*Your objective*:
Please quote exactly the opening lines of the data, from the first line to the one where "return -.028 * (t - .94) / .06" appears.

*Data block*:
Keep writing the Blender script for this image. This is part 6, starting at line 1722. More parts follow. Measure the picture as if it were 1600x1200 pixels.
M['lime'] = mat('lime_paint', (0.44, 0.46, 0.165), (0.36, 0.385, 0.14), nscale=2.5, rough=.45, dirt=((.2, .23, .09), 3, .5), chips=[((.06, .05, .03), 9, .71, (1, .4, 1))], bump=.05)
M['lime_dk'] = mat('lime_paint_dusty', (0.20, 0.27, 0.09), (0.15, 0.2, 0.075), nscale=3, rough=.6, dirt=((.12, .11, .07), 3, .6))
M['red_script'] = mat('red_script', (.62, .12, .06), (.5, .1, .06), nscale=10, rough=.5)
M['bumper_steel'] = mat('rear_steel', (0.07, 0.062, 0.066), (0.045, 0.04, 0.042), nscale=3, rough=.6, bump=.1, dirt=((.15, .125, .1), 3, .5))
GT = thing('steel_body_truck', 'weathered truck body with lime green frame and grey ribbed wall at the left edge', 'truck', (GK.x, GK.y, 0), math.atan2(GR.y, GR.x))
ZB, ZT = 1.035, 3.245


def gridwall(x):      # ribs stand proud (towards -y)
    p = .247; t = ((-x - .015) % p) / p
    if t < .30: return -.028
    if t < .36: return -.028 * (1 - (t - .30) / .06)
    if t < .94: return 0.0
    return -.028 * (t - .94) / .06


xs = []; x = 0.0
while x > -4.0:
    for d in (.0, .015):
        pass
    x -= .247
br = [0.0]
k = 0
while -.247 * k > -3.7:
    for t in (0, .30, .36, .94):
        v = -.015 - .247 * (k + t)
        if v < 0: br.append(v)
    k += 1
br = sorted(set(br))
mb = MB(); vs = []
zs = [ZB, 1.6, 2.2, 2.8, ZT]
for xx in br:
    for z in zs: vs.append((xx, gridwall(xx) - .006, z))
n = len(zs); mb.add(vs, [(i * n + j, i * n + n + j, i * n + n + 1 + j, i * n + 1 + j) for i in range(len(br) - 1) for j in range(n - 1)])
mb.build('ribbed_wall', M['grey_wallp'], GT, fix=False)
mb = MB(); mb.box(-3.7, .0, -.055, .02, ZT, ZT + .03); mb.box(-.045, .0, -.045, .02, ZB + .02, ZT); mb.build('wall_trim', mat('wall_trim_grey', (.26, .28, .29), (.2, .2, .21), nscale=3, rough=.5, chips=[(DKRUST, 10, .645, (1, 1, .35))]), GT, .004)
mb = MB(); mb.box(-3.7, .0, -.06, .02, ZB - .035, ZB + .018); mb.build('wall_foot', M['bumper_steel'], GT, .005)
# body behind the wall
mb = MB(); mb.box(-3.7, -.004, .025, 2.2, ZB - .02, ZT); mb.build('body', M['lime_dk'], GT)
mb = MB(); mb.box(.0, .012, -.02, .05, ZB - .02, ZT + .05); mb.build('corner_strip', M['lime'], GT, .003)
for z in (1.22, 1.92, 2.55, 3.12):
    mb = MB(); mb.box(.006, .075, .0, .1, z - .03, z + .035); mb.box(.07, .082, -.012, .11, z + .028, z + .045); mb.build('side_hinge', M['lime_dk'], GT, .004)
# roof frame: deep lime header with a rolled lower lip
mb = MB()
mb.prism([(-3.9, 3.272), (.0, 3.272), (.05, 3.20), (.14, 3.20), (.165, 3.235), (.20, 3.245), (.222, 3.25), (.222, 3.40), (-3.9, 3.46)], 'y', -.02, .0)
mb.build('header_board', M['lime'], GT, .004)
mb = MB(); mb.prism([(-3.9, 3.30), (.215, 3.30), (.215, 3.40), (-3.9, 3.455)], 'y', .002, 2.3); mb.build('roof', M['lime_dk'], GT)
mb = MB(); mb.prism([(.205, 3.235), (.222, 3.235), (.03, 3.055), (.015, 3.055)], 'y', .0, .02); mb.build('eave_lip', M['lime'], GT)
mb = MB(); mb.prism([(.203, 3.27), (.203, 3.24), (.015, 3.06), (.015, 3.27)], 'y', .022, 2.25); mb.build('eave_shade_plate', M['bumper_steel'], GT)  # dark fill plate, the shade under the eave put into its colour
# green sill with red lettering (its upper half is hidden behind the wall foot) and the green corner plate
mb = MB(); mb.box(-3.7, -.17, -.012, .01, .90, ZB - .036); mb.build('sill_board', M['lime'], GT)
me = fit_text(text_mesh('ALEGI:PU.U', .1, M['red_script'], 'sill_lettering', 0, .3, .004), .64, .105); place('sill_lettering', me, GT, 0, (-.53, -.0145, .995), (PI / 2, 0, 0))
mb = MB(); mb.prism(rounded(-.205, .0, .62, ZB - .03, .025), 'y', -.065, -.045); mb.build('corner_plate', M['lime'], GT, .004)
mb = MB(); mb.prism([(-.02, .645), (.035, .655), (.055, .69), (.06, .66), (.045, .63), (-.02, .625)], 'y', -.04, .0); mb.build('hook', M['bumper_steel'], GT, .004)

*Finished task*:
Keep writing the Blender script for this image. This is part 6, starting at line 1722. More parts follow. Measure the picture as if it were 1600x1200 pixels.
M['lime'] = mat('lime_paint', (0.44, 0.46, 0.165), (0.36, 0.385, 0.14), nscale=2.5, rough=.45, dirt=((.2, .23, .09), 3, .5), chips=[((.06, .05, .03), 9, .71, (1, .4, 1))], bump=.05)
M['lime_dk'] = mat('lime_paint_dusty', (0.20, 0.27, 0.09), (0.15, 0.2, 0.075), nscale=3, rough=.6, dirt=((.12, .11, .07), 3, .6))
M['red_script'] = mat('red_script', (.62, .12, .06), (.5, .1, .06), nscale=10, rough=.5)
M['bumper_steel'] = mat('rear_steel', (0.07, 0.062, 0.066), (0.045, 0.04, 0.042), nscale=3, rough=.6, bump=.1, dirt=((.15, .125, .1), 3, .5))
GT = thing('steel_body_truck', 'weathered truck body with lime green frame and grey ribbed wall at the left edge', 'truck', (GK.x, GK.y, 0), math.atan2(GR.y, GR.x))
ZB, ZT = 1.035, 3.245


def gridwall(x):      # ribs stand proud (towards -y)
    p = .247; t = ((-x - .015) % p) / p
    if t < .30: return -.028
    if t < .36: return -.028 * (1 - (t - .30) / .06)
    if t < .94: return 0.0
    return -.028 * (t - .94) / .06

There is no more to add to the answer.